Fairwork exists to highlight the best and worst examples of how new technologies are being used in the workplace. Through research on digital labour platforms and artificial intelligence, our goal is that the future of work can be made up of better and fairer jobs.
By evaluating platforms and employers against measures of fairness, we hope to shape a fairer future of work for all.
The Fairwork project is based at the Oxford Internet Institute and the WZB Berlin Social Science Center. Through our global network of researchers, we conduct research on three key areas:
- Location-based platform work ratings: We evaluate the working conditions of digital platforms and rank them based on our five principles of fair platform work. We produce national rankings in 38 countries across 5 continents. These ratings include location-based platforms in sectors like food delivery, ride-hailing, domestic work, beauty services and more.
- Cloudwork ratings: Cloudwork is work that can be performed online from anywhere in the world. This includes small tasks like filling in surveys and training AI systems, to freelance services like translation, web development or design. We rate the working conditions on major global cloudwork platforms in line with our five principles of fair online work.
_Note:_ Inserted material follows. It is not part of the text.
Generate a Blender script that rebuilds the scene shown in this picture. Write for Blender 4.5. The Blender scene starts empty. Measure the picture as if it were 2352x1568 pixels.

- Fairwork AI: We monitor the deployment of AI systems in the workplace through case studies and scoring using our ten fair AI principles in the UK.
What is the platform economy?
One branch of Fairwork’s research focuses on ‘digital labour platforms’. A digital labour platform is a company that mediates and facilitates “labour exchange between different users, such as businesses, workers and consumers (ILO 2021)”. Digital platforms like Airbnb or eBay—where goods are exchanged—are not included within this definition.
There are two broad types of digital labour platforms. In the first—’geographically-tethered’ or ‘location-based’ platforms—the work is required to be done in a particular location (e.g. delivering food from a restaurant to an apartment or driving a person from one part of town to another). We call these ‘gig work platforms’.
Read more about the platform economy and the platforms covered by our research here.
What is Cloudwork?
In contrast to location-based platforms, ’cloudwork’ platforms (or online remote work platforms) are platforms in which work can, in theory, be performed from anywhere via the internet and remotely.
There are many different types of online work. Some cloudwork platforms facilitate work such as surveys, data labelling and processing, Artificial Intelligence training, and image categorisation. Such tasks can take a matter of seconds or minutes to complete and are often called ‘microwork’. Other cloudwork platforms specialise in high-skilled freelance services, such as translation, design, illustration, web development, and writing.
Fairwork assesses global and regional cloudwork platforms, with a set of special that reflect the nature and specificities of this kind of platform work.
What is Artificial Intelligence (AI)?
Artificial Intelligence (AI) is a set of technologies that “seeks to make computers do the sorts of things that minds can do” (Boden 2016). Different kinds of AI can perform an ever-increasing range of tasks, from image recognition to language processing, using a variety of computing methods.
The boundaries of AI tend to be a little elastic, but the OECD defines AI systems as “a machine-based system that can, for a given set of human-defined objectives, make predictions, recommendations, or decisions influencing real or virtual environments” (OECD 2019).
In 2022, Fairwork led a project funded by the Global Partnership on Artificial Intelligence to develop a set of principles to guide the fair use of AI systems in the workplace. Fairwork has now adopted these principles to measure the fairness of Artificial Intelligence systems in workplaces across the world.